In an interview with Sky News after his return to the UK, the 58-year-old said he and his fellow inmates were aware of heightened tensions in the city, but it wasn’t until a political prisoner said "Ian, that’s the Taliban, and we need to get going" that he realised it was now or never.

As "sporadic gunfire" broke out outside his cell, Mr Cameron said guards unbolted the prison doors allowing around 1,000 inmates to escape outside.

The ex-military policeman was pushed back into the police commander’s office and then called his wife to tell her he loved her, saying "for the first time in my life I really thought I may not get out of this".

But his fellow prisoners gave him a headscarf to hide his appearance and tried to shield him from the Taliban.

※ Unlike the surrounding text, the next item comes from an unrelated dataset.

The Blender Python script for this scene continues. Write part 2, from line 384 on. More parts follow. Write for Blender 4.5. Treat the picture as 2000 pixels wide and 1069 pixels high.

"They basically put me in a little circle around them," Mr Cameron said.

Making a run for it wearing flip-flops and carrying just a few possessions, outside the prison he saw blood on the roads from where there had been a gunfight.

And when he finally made it to Kabul airport, guards would not let him in as he did not have a passport or any documentation.

Instead, Mr Cameron was forced to make his way to the other side of the airport and to a safe house before boarding an RAF C-17 cargo jet to Dubai.

He then boarded a Titan Airways charter plane to Birmingham, where the former soldier quarantined ahead of being reunited with his wife.

Mr Cameron had been working in Afghanistan for 20 years and had previously served for 24 years in the Royal Military Police.

He described the scenes he witnessed in Kabul as "heart-wrenching".